Studies of Home
9 January 2013
Abigail Williams (University of Oxford)
Sighs and settees: recovering the lost history of reading aloud in the eighteenth century

 

Ernst Rudolph's painting Reading A Book (wikipedia)

Ernst Rudolph’s painting Reading A Book (wikipedia)

What did we do before television?  Radio, of course!  But what did we do before Radio?  In the fifteenth century a new-fangled invention became all the rage although it would be several centuries before it truly became part of the domestic home scene.  Thus, in the eighteenth and nineteenth centuries we see the rise of cheap books and new forms of literature such as novels.  Abigail Williams talk focuses on this point of time when reading aloud was not only common, but usual (reading silently was only just starting to be practised).  In the eighteenth century domestic leisure was enacted through book groups, tea table parties, amateur dramatics, male ‘punch parties’, and reading aloud.
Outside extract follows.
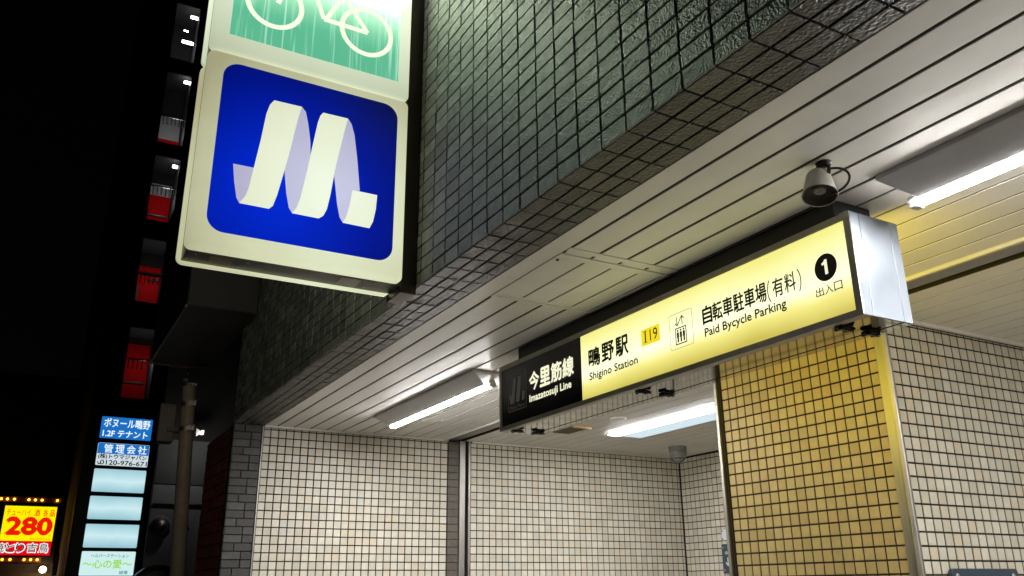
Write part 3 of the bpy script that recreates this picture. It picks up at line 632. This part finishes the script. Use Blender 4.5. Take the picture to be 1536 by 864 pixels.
MB().lathe((-15.995, 2.13, 1.03), (1, 0, 0), [(0, .18), (.012, .18), (.012, .0)], 24).build('vent_collar', gw, gh)
s = MB(); s.box(-15.99, -15.90, 2.50, 2.57, .93, 1.05); s.lathe((-15.9, 2.535, .99), (1, 0, 0), [(0, .03), (.06, .045), (.06, 0)], 12); s.build('wall_tap', M['dmetal'], gh)
s = MB()
for k in range(16):
    a, b_ = math.pi*k/16, math.pi*(k+1)/16
    s.prism([(2.17+r_*math.cos(t_), -.05+r_*math.sin(t_)) for r_, t_ in ((.40, a), (.46, a), (.46, b_), (.40, b_))], (-15.99, 0, 0), Y, Z, X, 0, .25)
s.build('arched_hood', M['dmetal'], gh)
s = MB(); s.prism([(2.17+.395*math.cos(math.pi*k/20), -.05+.395*math.sin(math.pi*k/20)) for k in range(21)], (-15.99, 0, 0), Y, Z, X, 0, .02); s.build('arched_panel', M['white'], gh)
# small flood lamp with a bare white face
fl = thing('flood_lamp', 'small white lamp just left of the tiled pier, level with the ceiling', 'lamp', (-15.6, 2.53, 2.58))
s = MB(); s.prism([(2.47, 2.65), (2.47, 2.52), (2.545, 2.56), (2.545, 2.61)], (-15.6, 0, 0), Y, Z, X, 0, .06); s.build('reflector', mat('lamp_reflector', (.6, .6, .6), .5), fl)
MB().box(-15.6, -15.5, 2.55, 2.59, 2.555, 2.62).build('lens', emit('lamp_lens', (1, .98, .95), 2.2), fl)
ld = bpy.data.lights.new('flood_glow', 'POINT'); ld.energy = 6.5; ld.shadow_soft_size = .06; ld.color = (1, .93, .82)
lo = bpy.data.objects.new('flood_glow', ld); COL.objects.link(lo); lo.parent = fl; lo.location = Vector((-15.3, 2.50, 2.40))-ROOT[fl]
bl = thing('added_pole_lamp', 'added lamp under the far end of the black box sign, turned out of view, put in to light the pole', 'lamp', (-6.72, 1.0, 1.56))  # lamp added out of sight to brighten the pole
s = MB(); s.box(-6.80, -6.68, .96, 1.04, 1.56, 1.60); s.box(-6.69, -6.675, .96, 1.04, 1.48, 1.56); s.build('hood', M['dmetal'], bl)
MB().box(-6.72, -6.692, .97, 1.03, 1.49, 1.555).build('lens', emit('added_lamp_lens', (1, .85, .65), 3.), bl)
l2 = bpy.data.lights.new('added_lamp_glow', 'SPOT'); l2.energy = 15; l2.spot_size = math.radians(100); l2.spot_blend = .9; l2.shadow_soft_size = .05; l2.color = (1, .88, .72)
q = bpy.data.objects.new('added_lamp_glow', l2); COL.objects.link(q); q.parent = bl; q.location = (-.10, 0, -.03); q.rotation_euler = (0, math.radians(72), 0)
# ---- tenant sign tower
tn = thing('tenant_sign_tower', 'tall black sign tower with a column of lit blue, pale blank and green lettered panels', 'sign', (-20, 1.75, GZ))
MB().box(-20.45, -20.0, 1.00, 2.40, GZ, 3.72).build('casing', mat('gloss_black', (.012, .012, .013), .35), tn, bevel=.02)
MB().box(-20.44, -20.02, .985, .998, GZ, 3.72).build('side_strip', M['steel'], tn)
wbl = emit('lit_signblue', (.01, .16, .55), 1.); wwh = emit('lit_white_letters', (.78, .9, .95), 1.1)
pale = [emit('lit_pale_blue_%d' % i, (.5, .75, .82), 1.0, axis='Z', lo=a, hi=b_, noise=.12, nscale=2.5, stops=[(0, (.30, .55, .64)), (.5, (.60, .84, .88)), (1, (.34, .60, .68))]) for i, (a, b_) in enumerate(((1.955, 2.425), (1.405, 1.87), (.85, 1.31)))]
zs = [(3.065, 3.520), (2.500, 2.965), (1.957, 2.427), (1.406, 1.870), (.848, 1.310), (.305, .775), (-.24, .23)]
TO = (-19.998, 0, 0)
pans = []
for i, (a, b_) in enumerate(zs):
    mm = wbl if i == 0 else (emit('lit_panel_white', (.62, .72, .76), 1.) if i == 1 else (pale[i-2] if i < 5 else (emit('lit_panel_mint', (.62, .86, .86), 1.) if i == 5 else pale[2])))
    pp = MB().prism(rrect(1.245, 2.255, a, b_, .02, 3), (-20, 0, 0), Y, Z, X, .0, .012).build('panel', mm, tn); pans.append(pp)
TO = (-19.987, 0, 0)
tt = lambda body, u0, u1, v0, v1, m_, i, bold=.02: text(body, TO, Y, Z, u0, u1, v0, v1, m_, parent=pans[i], bold=bold, thick=.004)
MB().prism([(1.25, 2.74), (2.25, 2.74), (2.25, 2.96), (1.25, 2.96)], TO, Y, Z, X, .0, .003).build('blue_band', wbl, pans[1])
tt('ボヌール鴫野', 1.30, 2.21, 3.30, 3.49, wwh, 0, .012); tt('1.2F テナント', 1.30, 2.18, 3.10, 3.24, wwh, 0, .015)
for i_, ch in enumerate('管理会社'): tt(ch, 1.37+i_*.222, 1.37+i_*.222+.17, 2.765, 2.94, wwh, 1, .008)
tt('(株)トウマジャパン', 1.28, 2.22, 2.625, 2.735, M['blacktxt'], 1, .02); tt('0120-976-671', 1.33, 2.24, 2.515, 2.610, M['blacktxt'], 1, .012)
s = MB(); 
for k in range(6):
    a, b_ = math.pi*(1+k/6*.8), math.pi*(1+(k+1)/6*.8)
    s.prism([(1.315+r_*math.cos(t_), 2.575+r_*1.4*math.sin(t_)) for r_, t_ in ((.026, a), (.042, a), (.042, b_), (.026, b_))], TO, Y, Z, X, .003, .006)
s.build('phone_mark', M['blacktxt'], pans[1])
grn, lime = emit('lit_green', (.0, .22, .12), 1.), emit('lit_lime', (.30, .72, .02), 1.)
tt('ヘルパーステーション', 1.42, 2.13, .655, .725, grn, 5, .008); tt('～心の愛～', 1.29, 2.20, .445, .615, lime, 5, .012); tt('城東', 1.98, 2.15, .33, .40, grn, 5, .008)
# ---- yakitori sign with running bulbs
yk = thing('yakitori_sign', 'bright yellow and red drinks price sign reading 280 framed by orange bulbs', 'sign', (-30, .33, 1.7))
MB().box(-30.3, -30.0, -.75, 1.12, .80, 2.72).build('casing', M['black'], yk)
ye = emit('lit_signyellow', (1., .80, .0), 1.1); re_ = emit('lit_signred', (.78, .0, .01), 1.0); re2 = emit('lit_digit_red', (.85, .01, .0), 1.)
MB().box(-29.999, -29.985, -.36, 1.01, 1.435, 2.430).build('yellow_panel', ye, yk)
MB().box(-29.999, -29.985, -.50, 1.01, 1.03, 1.432).build('red_panel', re_, yk)
KO = (-29.984, 0, 0); kt = lambda body, u0, u1, v0, v1, m_, bold=.02, th=.004, **k: text(body, KO, Y, Z, u0, u1, v0, v1, m_, parent=yk, bold=bold, thick=th, **k)
kt('チューハイ', -.30, .33, 2.15, 2.34, re2, .0); kt('酒', .43, .57, 2.15, 2.34, re2, .012); kt('各', .66, .79, 2.15, 2.34, re2, .012); kt('品', .84, .97, 2.15, 2.34, re2, .012)
kt('2', -.24, .12, 1.63, 2.09, re2, .035); kt('8', .17, .53, 1.63, 2.09, re2, .035); kt('0', .58, .93, 1.63, 2.09, re2, .035); kt('円', .90, .95, 1.56, 1.62, re2, .0); kt('税込308円より', .42, .96, 1.47, 1.535, re2, .0)
for th, bo, m_, dy in ((.004, .035, emit('lit_outline_white', (.9, .93, .9), 1.), 0), (.012, .004, M['blacktxt'], 0)):
    for i_, ch in enumerate('焼とり'): kt(ch, -.44+i_*.26+(.02 if bo < .02 else 0), -.44+i_*.26+(.23 if bo < .02 else .25), 1.10+(.02 if bo < .02 else 0), 1.37-(.02 if bo < .02 else 0), m_, bo, th)
    for i_, ch in enumerate('吉鳥'): kt(ch, .38+i_*.30+(.02 if bo < .02 else 0), .38+i_*.30+(.25 if bo < .02 else .27), 1.10+(.02 if bo < .02 else 0), 1.38-(.02 if bo < .02 else 0), m_, bo, th)
rail = mat('bulb_rail', (.20, .08, .04), .6)
MB().box(-29.995, -29.96, -.72, 1.10, 2.54, 2.69).build('bulb_rail', rail, yk); MB().box(-29.995, -29.96, -.72, .80, .83, .98).build('bulb_rail', rail, yk)
bul = emit('amber_bulb', (1., .42, .03), 7.)
for yy, zz in [(y, 2.615) for y in (-.66, -.50, -.34, -.16, .22, .39, .57, .98)]+[(y, .905) for y in (-.62, -.42, -.20, .0, .36, .53, .70)]:
    MB().lathe((-29.955, yy, zz), (1, 0, 0), [(0, .022), (.02, .034), (.04, .026), (.05, 0)], 10).build('bulb', bul, yk)
sl_ = thing('street_lamp', 'glaring warm shop lamp below the yellow price sign', 'lamp', (-30, .89, .7))
MB().lathe((-30.0, .89, .63), (1, 0, 0), [(0, .05), (.03, .10), (.08, .09), (.11, 0)], 16).build('lens', emit('warm_lamp', (1., .72, .35), 9.), sl_)
MB().cone((-30.05, .89, .63), (-30.3, .89, .9), .02, .02, 8).build('arm', M['dmetal'], sl_)
lp = bpy.data.lights.new('lamp_glow', 'POINT'); lp.energy = 9; lp.shadow_soft_size = .1; lp.color = (1, .6, .3)
lpo = bpy.data.objects.new('lamp_glow', lp); COL.objects.link(lpo); lpo.parent = sl_; lpo.location = (.25, 0, -.07)
mb_ = thing('menu_board', 'small pale notice board lit by the shop lamp beside the sign tower', 'sign', (-29.4, 1.3, .7))
MB().box(-29.45, -29.40, 1.16, 1.42, .50, 1.02).build('board', mat('board_pink', (.55, .42, .38), .6, var=.3, vscale=9), mb_, bevel=.01)
MB().box(-29.46, -29.44, 1.12, 1.46, .46, 1.06).build('frame', M['dmetal'], mb_)
sf = thing('shop_front', 'unlit eatery front under the yellow price sign', 'building', (-31.5, 0, GZ))
MB().box(-38, -30.4, -6, 2.0, GZ, 6.5).build('wall', mat('shop_wall', (.10, .08, .07), .8, var=.3), sf)
MB().box(-30.4, -30.36, -.6, 1.2, GZ, .55).build('shutter', mat('shop_shutter', (.12, .09, .07), .5, var=.2), sf)
# ---- apartment tower with lit stair landings
ap = thing('apartment_tower', 'black apartment tower whose stair landings show red doors and small white lamps', 'building', (-25, 3, GZ))
am = mat('tower_render', (.02, .02, .021), .9, var=.2)
A0, A1 = 1.93, 2.64
ops = [(15.70, 17.75), (12.75, 15.20), (10.20, 12.30), (7.70, 9.62), (4.95, 6.95)]
w = MB(); w.box(-36, -25, 1.25, A0, GZ, 26); w.box(-36, -25, A1, 9, GZ, 26); zz = GZ
for a, b_ in ops[::-1]:
    w.box(-36, -25, A0, A1, zz, a); zz = b_
w.box(-36, -25, A0, A1, zz, 26); w.box(-36, -26.2, A0, A1, GZ, 26.0)
w.build('wall', am, ap)
red = mat('red_door', (.62, .002, .004), .7, var=.1, spec=.1); wht = mat('landing_white', (.5, .5, .5), .7); dgy = mat('landing_grey', (.04, .04, .04), .8)
land = emit('landing_lamp', (1, .98, .95), 14)
def landing(i, a, b_, doors, lamps, rail_z, energy):
    f = MB(); f.box(-26.19, -25.02, A0+.01, A1-.01, b_-.02, b_-.012); f.build('landing_ceiling', dgy, ap)
    for (z0, z1, m_, nm) in doors: MB().box(-26.195, -26.15, A0+.02, A1-.02, z0, z1).build(nm, m_, ap)
    for (y, z, w_) in lamps: MB().box(-25.12, -25.06, y-w_/2, y+w_/2, z-.05, z+.03).build('landing_lamp', land, ap, bevel=.01)
    if rail_z:
        r = MB().box(-25.03, -24.99, A0-.03, A1+.22, rail_z, rail_z+.04).build('railing', M['steel'], ap)
        s = MB()
        for k in range(6): s.box(-25.02, -24.995, A0+.06+k*.115, A0+.085+k*.115, rail_z-.26, rail_z)
        s.build('balusters', wht, r)
    l_ = bpy.data.lights.new('landing_glow', 'POINT'); l_.energy = energy; l_.shadow_soft_size = .1
    q = bpy.data.objects.new('landing_glow', l_); COL.objects.link(q); q.parent = ap; q.location = Vector((-25.35, 2.4, (doors[-1][0]+doors[-1][1])/2+.2))-ROOT[ap]
landing(0, *ops[0], [(15.72, 16.30, wht, 'panel')], [(2.50, 17.42, .22), (2.40, 16.45, .34)], 0, 2)
s = MB()
for k in range(7): s.box(-26.14, -26.12, A0+.06+k*.09, A0+.075+k*.09, 15.72, 16.3)
s.build('panel_slats', M['black'], ap)
for (y0, y1, z0, z1) in ((2.10, 2.58, 8.86, 8.95), (2.30, 2.58, 8.70, 8.76), (2.0, 2.06, 7.75, 8.5)): MB().box(-26.15, -26.05, y0, y1, z0, z1).build('door_bar', M['black'], ap)
for z0 in (5.6, 10.8): MB().box(-26.15, -26.10, 2.02, 2.56, z0, z0+.04).build('door_rail', M['dmetal'], ap)
landing(1, *ops[1], [(13.45, 14.25, wht, 'panel'), (12.76, 13.44, red, 'door')], [(2.55, 15.02, .2)], 13.62, 4)
landing(2, *ops[2], [(11.50, 11.88, wht, 'panel'), (10.21, 11.49, red, 'door')], [(2.52, 12.08, .14)], 11.28, 4)
landing(3, *ops[3], [(7.72, 9.15, red, 'door')], [], 8.50, 5)
landing(4, *ops[4], [(4.97, 6.75, red, 'door')], [], 6.02, 3.5)
for k, (y, z) in enumerate([(2.28, 16.98), (2.36, 16.96)]): MB().box(-25.3, -25.26, y-.02, y+.02, z-.02, z+.02).build('indicator_light', land, ap)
Williams states that the literature on this subject shows that the eighteenth and nineteenth centuries was when silent reading should be seen as becoming more popular, yet Williams points out that many of the popular publications were of books intended for reading out aloud, such as Recitals.  It is, however, difficult to study or recover the lost history of reading aloud because people didn’t tend to talk about it much.  It was just the way reading was done, not that much different than tying up your shoes.  The usual evidence used by book historians also fails to provide much information of use.  Marginalia hand-written on the edges of books were rarely made when reading aloud to other people.  There was no need for it.  Williams paper looks at why reading aloud was common, the ways books were used, and how this reading process reveals a more sociable aspect to domestic life.